[Exercise requirements]
Starting at the first line of the data below, retype every line up to and including the one containing "for q, (p, c)".

(Scene script records)
>>>>>
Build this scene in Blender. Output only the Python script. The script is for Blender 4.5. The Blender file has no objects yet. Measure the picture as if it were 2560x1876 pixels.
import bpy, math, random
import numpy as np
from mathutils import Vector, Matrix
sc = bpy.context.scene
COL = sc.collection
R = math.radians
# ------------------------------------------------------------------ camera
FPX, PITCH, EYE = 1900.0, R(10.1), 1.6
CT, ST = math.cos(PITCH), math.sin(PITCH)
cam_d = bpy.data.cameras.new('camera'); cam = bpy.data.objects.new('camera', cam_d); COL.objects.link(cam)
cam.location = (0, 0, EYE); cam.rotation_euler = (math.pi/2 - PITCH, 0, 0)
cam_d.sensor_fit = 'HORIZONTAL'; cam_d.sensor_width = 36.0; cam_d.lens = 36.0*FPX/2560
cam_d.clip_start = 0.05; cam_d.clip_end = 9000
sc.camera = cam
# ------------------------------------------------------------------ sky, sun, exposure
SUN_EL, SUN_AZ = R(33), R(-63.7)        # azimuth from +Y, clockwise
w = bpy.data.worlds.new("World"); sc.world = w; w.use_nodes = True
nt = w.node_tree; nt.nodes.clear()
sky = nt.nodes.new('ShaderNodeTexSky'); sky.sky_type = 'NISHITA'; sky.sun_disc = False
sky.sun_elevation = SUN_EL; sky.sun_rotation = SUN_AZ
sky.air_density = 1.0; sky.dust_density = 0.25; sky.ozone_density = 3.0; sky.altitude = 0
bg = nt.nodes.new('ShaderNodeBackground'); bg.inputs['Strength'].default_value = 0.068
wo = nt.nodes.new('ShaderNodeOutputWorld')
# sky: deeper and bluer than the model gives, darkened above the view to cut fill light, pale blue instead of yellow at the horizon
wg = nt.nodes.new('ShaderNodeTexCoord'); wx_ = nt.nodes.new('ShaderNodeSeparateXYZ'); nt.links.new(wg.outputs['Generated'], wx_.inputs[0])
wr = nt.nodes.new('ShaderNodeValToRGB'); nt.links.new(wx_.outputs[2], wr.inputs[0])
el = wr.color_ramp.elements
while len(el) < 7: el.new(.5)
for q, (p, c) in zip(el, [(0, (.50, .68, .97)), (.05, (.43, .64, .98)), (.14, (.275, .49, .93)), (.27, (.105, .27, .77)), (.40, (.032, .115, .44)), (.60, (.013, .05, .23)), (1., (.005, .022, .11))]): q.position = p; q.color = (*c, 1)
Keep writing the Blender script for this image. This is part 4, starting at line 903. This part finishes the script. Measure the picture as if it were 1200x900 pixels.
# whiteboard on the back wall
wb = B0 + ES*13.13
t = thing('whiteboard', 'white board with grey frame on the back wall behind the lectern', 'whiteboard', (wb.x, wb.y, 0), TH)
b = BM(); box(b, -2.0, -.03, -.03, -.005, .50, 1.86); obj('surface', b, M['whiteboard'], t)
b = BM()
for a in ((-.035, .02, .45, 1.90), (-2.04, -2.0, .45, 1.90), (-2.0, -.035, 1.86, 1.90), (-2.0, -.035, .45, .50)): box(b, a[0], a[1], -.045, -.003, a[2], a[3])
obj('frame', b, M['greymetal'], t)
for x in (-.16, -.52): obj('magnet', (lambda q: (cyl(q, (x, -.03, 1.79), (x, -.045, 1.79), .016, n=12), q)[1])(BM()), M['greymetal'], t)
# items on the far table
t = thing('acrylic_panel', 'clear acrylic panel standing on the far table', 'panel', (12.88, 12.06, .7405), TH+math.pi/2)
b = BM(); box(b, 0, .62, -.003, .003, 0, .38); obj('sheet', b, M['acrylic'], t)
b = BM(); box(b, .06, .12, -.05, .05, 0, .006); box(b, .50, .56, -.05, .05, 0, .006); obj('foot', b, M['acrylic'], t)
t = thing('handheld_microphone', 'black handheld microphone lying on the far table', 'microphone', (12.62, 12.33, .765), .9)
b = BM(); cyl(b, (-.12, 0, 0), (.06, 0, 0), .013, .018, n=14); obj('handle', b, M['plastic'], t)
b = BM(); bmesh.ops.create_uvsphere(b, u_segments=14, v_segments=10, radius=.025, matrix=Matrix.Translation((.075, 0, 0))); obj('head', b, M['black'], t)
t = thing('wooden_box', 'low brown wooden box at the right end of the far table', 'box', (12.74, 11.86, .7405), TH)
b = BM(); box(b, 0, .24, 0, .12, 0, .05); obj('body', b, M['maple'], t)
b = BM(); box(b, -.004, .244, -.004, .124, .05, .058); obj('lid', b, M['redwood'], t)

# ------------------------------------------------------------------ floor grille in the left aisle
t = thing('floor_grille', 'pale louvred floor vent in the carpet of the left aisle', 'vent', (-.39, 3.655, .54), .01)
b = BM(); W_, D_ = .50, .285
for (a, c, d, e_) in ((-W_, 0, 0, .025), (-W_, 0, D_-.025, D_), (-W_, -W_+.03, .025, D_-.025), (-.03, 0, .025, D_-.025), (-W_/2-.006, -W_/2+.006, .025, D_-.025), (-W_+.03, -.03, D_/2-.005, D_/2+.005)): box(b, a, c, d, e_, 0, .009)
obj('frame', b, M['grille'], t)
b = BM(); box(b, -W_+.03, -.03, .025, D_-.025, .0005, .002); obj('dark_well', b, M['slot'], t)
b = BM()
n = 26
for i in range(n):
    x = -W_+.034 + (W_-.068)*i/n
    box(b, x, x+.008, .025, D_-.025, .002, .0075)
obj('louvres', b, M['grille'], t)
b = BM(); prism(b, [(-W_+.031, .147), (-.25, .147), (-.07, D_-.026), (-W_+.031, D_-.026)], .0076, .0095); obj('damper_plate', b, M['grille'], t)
<<<<<
[Result of this exercise]
Build this scene in Blender. Output only the Python script. The script is for Blender 4.5. The Blender file has no objects yet. Measure the picture as if it were 2560x1876 pixels.
import bpy, math, random
import numpy as np
from mathutils import Vector, Matrix
sc = bpy.context.scene
COL = sc.collection
R = math.radians
# ------------------------------------------------------------------ camera
FPX, PITCH, EYE = 1900.0, R(10.1), 1.6
CT, ST = math.cos(PITCH), math.sin(PITCH)
cam_d = bpy.data.cameras.new('camera'); cam = bpy.data.objects.new('camera', cam_d); COL.objects.link(cam)
cam.location = (0, 0, EYE); cam.rotation_euler = (math.pi/2 - PITCH, 0, 0)
cam_d.sensor_fit = 'HORIZONTAL'; cam_d.sensor_width = 36.0; cam_d.lens = 36.0*FPX/2560
cam_d.clip_start = 0.05; cam_d.clip_end = 9000
sc.camera = cam
# ------------------------------------------------------------------ sky, sun, exposure
SUN_EL, SUN_AZ = R(33), R(-63.7)        # azimuth from +Y, clockwise
w = bpy.data.worlds.new("World"); sc.world = w; w.use_nodes = True
nt = w.node_tree; nt.nodes.clear()
sky = nt.nodes.new('ShaderNodeTexSky'); sky.sky_type = 'NISHITA'; sky.sun_disc = False
sky.sun_elevation = SUN_EL; sky.sun_rotation = SUN_AZ
sky.air_density = 1.0; sky.dust_density = 0.25; sky.ozone_density = 3.0; sky.altitude = 0
bg = nt.nodes.new('ShaderNodeBackground'); bg.inputs['Strength'].default_value = 0.068
wo = nt.nodes.new('ShaderNodeOutputWorld')
# sky: deeper and bluer than the model gives, darkened above the view to cut fill light, pale blue instead of yellow at the horizon
wg = nt.nodes.new('ShaderNodeTexCoord'); wx_ = nt.nodes.new('ShaderNodeSeparateXYZ'); nt.links.new(wg.outputs['Generated'], wx_.inputs[0])
wr = nt.nodes.new('ShaderNodeValToRGB'); nt.links.new(wx_.outputs[2], wr.inputs[0])
el = wr.color_ramp.elements
while len(el) < 7: el.new(.5)
for q, (p, c) in zip(el, [(0, (.50, .68, .97)), (.05, (.43, .64, .98)), (.14, (.275, .49, .93)), (.27, (.105, .27, .77)), (.40, (.032, .115, .44)), (.60, (.013, .05, .23)), (1., (.005, .022, .11))]): q.position = p; q.color = (*c, 1)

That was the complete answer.